O próprio sobrenome do personagem - Troçulho- tem uma simbologia que refere-se

ao termo cagalhão. Quanto a palavra Houaiss (2009) oferece a seguinte acepção: “porção de

excremento de consistência sólida” (dic. eletrônico).

Dentre outros questionamentos que podem ser levantados no romance estão a relação

entre o ser-humano e a técnica. Desenvolvido de forma que um dos personagens da obra

apontam o caminho para as mudanças sociais mediante a implementação de novas técnicas no

engenho. Esta referência aparece n’ A bagaceira representada pelo jovem Lúcio, filho do

senhor de engenho Dagoberto Marçau. Lúcio acredita que a redenção para a miséria é a

melhoria técnica da exploração do espaço. A técnica n’A bagaceira aparece como uma

entidade capaz de mudar as condições sociais dos trabalhadores. Para Lúcio a técnica é capaz

de tudo resolver, sem necessidade de mudanças estruturais na sociedade.
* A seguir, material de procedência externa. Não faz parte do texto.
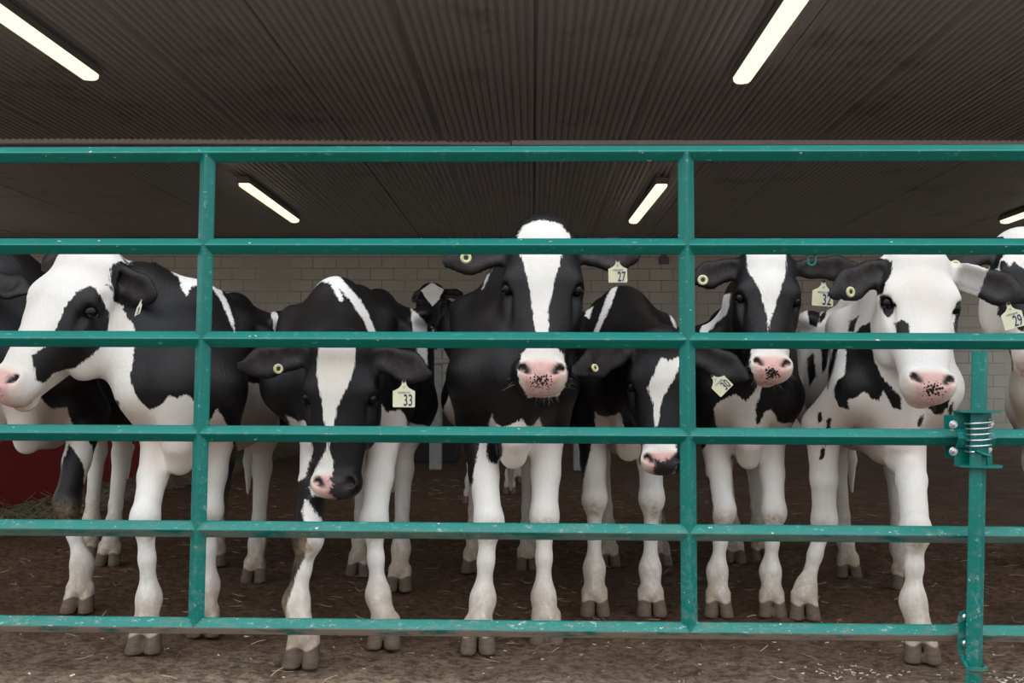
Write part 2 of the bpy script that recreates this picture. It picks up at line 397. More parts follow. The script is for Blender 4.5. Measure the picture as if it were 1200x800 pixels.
# inner yoke lug below the spring (curved)
yk0 = lp(1134, 523, -.07); yk1 = lp(1167, 535, -.12)
bm = bmesh.new(); pts = []
for t in np.linspace(0, 1, 9):
    x = yk0.x+(yk1.x-yk0.x)*t; z = yk0.z-(.026*math.sin(t*math.pi*.62)); y = c4.y-.02-.08*math.sin(t*math.pi*.9); pts.append((x, y, z))
add_tube(bm, pts, [.004]*9, 8)
n = len(pts); f = [bm.verts.new((x, y, z+.003)) for x, y, z in pts]; k = [bm.verts.new((x, c4.y, z+.003)) for x, y, z in pts]
f2 = [bm.verts.new((x, y, z-.003)) for x, y, z in pts]; k2 = [bm.verts.new((x, c4.y, z-.003)) for x, y, z in pts]
for i in range(n-1): bm.faces.new((f[i], f[i+1], k[i+1], k[i])); bm.faces.new((f2[i], k2[i], k2[i+1], f2[i+1])); bm.faces.new((f[i], f2[i], f2[i+1], f[i+1]))
from_bm('yoke_lug', bm, M_TEAL, post)
bm = bmesh.new(); q0 = lp(1166, 482, -.1); q1 = lp(1166, 545, -.1); add_box(bm, (q0.x-.012, c4.y-.02, (q0.z+q1.z)/2), (.005, .05, q0.z-q1.z)); from_bm('web_plate', bm, M_TEAL, post)
# coil spring round the post
bm = bmesh.new(); sc = lp(1149.5, 512, -.10); st = lp(1149.5, 499, -.1).z; sb = lp(1149.5, 528, -.1).z; R = 13.2/kz*1.0
turns = 4.3; pts = []; oc = on((st+sb)/2)
for i in range(int(turns*24)+1):
    t = i/(turns*24); a_ = 2*math.pi*turns*t+2.2
    o_ = on(st+(sb-st)*t)
    pts.append((o_.x+R*1.02*math.cos(a_), o_.y+R*1.02*math.sin(a_), st+(sb-st)*t+.006*math.cos(a_)))
add_tube(bm, pts, .0031, 8); o = from_bm('coil_spring', bm, M_STEEL, post, True); o['label'] = 'bright coil spring around the post'
bm = bmesh.new(); o_ = on(st+.008); add_tube(bm, [(o_.x+R*1.1*math.cos(a), o_.y+R*1.1*math.sin(a), st+.010+.004*math.cos(a)) for a in np.linspace(0, 2*math.pi, 25)[:-1]], .0035, 8, closed=True)
o = from_bm('washer', bm, M_STEEL, post, True)
for (bx, by) in ((1123, 498), (1123, 529.5), (1165.5, 497), (1163.5, 527)):
    bm = bmesh.new(); c = lp(bx, by, -.075); c.y = c4.y-.012
    add_cyl(bm, c, c+Vector((0, -.009, 0)), .0105, 6); add_cyl(bm, c+Vector((0, -.009, 0)), c+Vector((0, -.018, 0)), .006, 10)
    add_cyl(bm, c+Vector((0, .003, 0)), c+Vector((0, -.001, 0)), .0135, 16)
    o = from_bm('bolt', bm, M_STEEL, post, bevel=.001); o['label'] = 'silver hex bolt'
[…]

Ao se falar em

técnica é imprescindível mencionar Santos (2006):

É por demais sabido que a principal forma de relação entre o homem e a natureza, ou melhor, entre o homem e o meio, é dada pela técnica. As técnicas são um conjunto de meios instrumentais e sociais, com os quais o homem realiza sua vida, produz e, ao mesmo tempo, cria espaço (p. 29).

Apesar de a técnica possuir um componente social, acreditar nos avanços desta como

fator de mudança é atitude ingênua. Equivale ao otimismo dos iluministas crentes na razão,

ciência, industrialismo. Culminariam com o progresso da humanidade em geral. É inegável

que melhorias aconteceram, mesmo assim, é perceptível que a miséria convive lado a lado

com melhorias técnicas sem sacrifícios. Este fato é bastante óbvio ao se estudar a colonização

da África pelos Europeus. Estes detentores de uma técnica “avançada” levaram para o

continente Africano. Apesar deste transporte de técnicas é patente a miséria do continente

africano mesmo tendo mantido contato com os avanços trazidos pelos europeus.
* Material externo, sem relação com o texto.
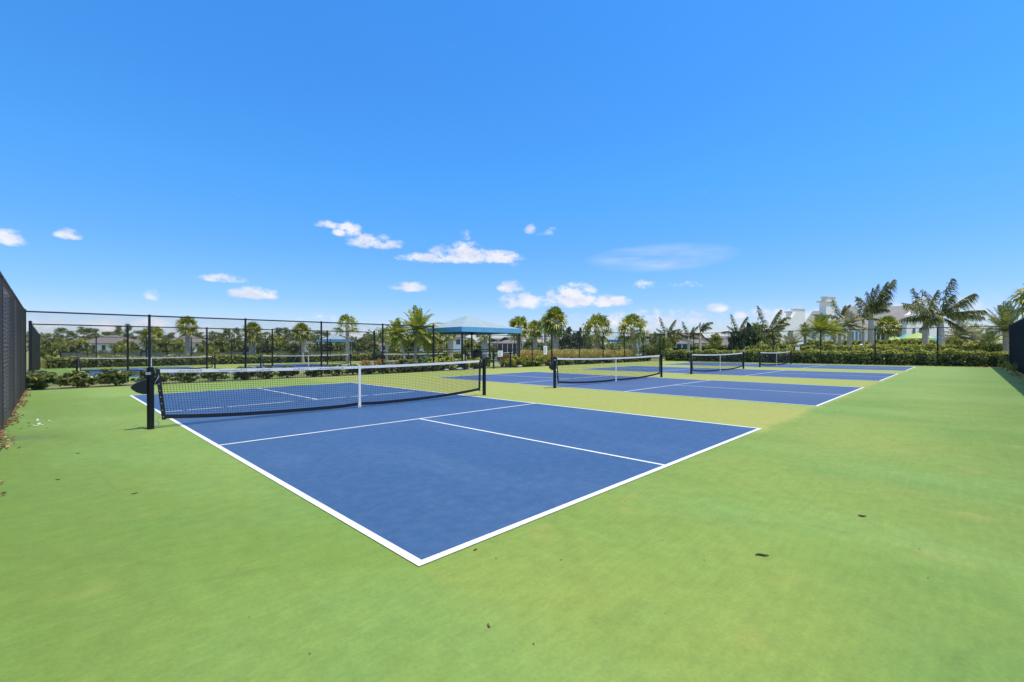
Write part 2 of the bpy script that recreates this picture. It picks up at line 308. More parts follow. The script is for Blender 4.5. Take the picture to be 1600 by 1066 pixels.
SCREEN = screenmat('grey_privacy_slats', (.022, .020, .021), (.95, .82, .80)); SCREEN2 = screenmat('black_privacy_slats', (.008, .008, .010), (.032, .030, .034))
TWIGD = plain('shaded_twigs', (.035, .045, .018), .9, .4, 14)
BARK = plain('palm_bark', (.56, .42, .32), .9, .35, 9); BARKG = plain('grey_palm_trunk', (.62, .52, .42), .85, .25, 6); BARKT = plain('tree_bark', (.14, .11, .085), .9, .3, 8)
SHAFT = plain('green_crownshaft', (.42, .40, .10), .5, .25, 4); STAKE = plain('bracing_timber', (.52, .46, .37), .8, .15, 10)
SABAL = leafmat('sabal_leaf', [(.15, (.045, .085, .014)), (.5, (.13, .18, .03)), (.75, (.26, .28, .045)), (.95, (.50, .36, .08))], .42, .22, .5)
ROYAL = leafmat('royal_leaf', [(.15, (.035, .055, .016)), (.55, (.10, .125, .038)), (.9, (.25, .25, .10))], .4, .2, .5)
PHOEN = leafmat('date_leaf', [(.15, (.05, .085, .03)), (.55, (.13, .17, .06)), (.9, (.27, .30, .14))], .45, .2, .45)
YPHOEN = leafmat('yellow_green_frond', [(.15, (.075, .11, .02)), (.5, (.19, .25, .04)), (.9, (.36, .38, .08))], .45, .25, .45)
SILVER = leafmat('silver_frond', [(.1, (.10, .12, .09)), (.5, (.22, .25, .18)), (.9, (.40, .42, .32))], .5, .15, .4)
HEDGE = leafmat('hedge_leaf', [(.15, (.022, .038, .012)), (.45, (.065, .095, .022)), (.7, (.16, .20, .04)), (.92, (.36, .38, .12))], .45, .3, .5)
HEDGEL = leafmat('light_hedge_leaf', [(.1, (.08, .11, .02)), (.5, (.21, .25, .045)), (.9, (.42, .44, .11))], .5, .3, .4)
SHRUB = leafmat('shrub_leaf', [(.15, (.03, .05, .014)), (.5, (.09, .125, .03)), (.75, (.19, .23, .06)), (.95, (.38, .38, .14))], .45, .3, .5)
TREEG = leafmat('tree_leaf', [(.1, (.030, .048, .018)), (.5, (.085, .11, .035)), (.9, (.18, .20, .07))], .55, .25, .3, gain=2.1)
TREEL = leafmat('light_tree_leaf', [(.1, (.08, .11, .03)), (.5, (.18, .21, .06)), (.9, (.33, .34, .11))], .55, .25, .3)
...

N’ A bagaceira o fator técnico é mencionado, mas não problematizado. A resolução

de problemas sociais como a desigualdade passa por outros campos. É necessário mudanças

profundas na sociedade. Um exemplo bem simples é a alteração da estrutura agrária mediante

a revisão da propriedade da terra. Fenômeno que não é citado em momento algum da obra

fato que reforça a posição conservadora do romance em estudo. O tópico é orientado no

sentido de “pinçar” as espacialidades do romance. Deve-se reforçar o caráter aberto das obras

estéticas, é essa abertura que permitiu este trabalho. A interpretação da geografia contida no

romance de Almeida não encerra aqui. O leitor é livre para buscar as espacialidades da obra.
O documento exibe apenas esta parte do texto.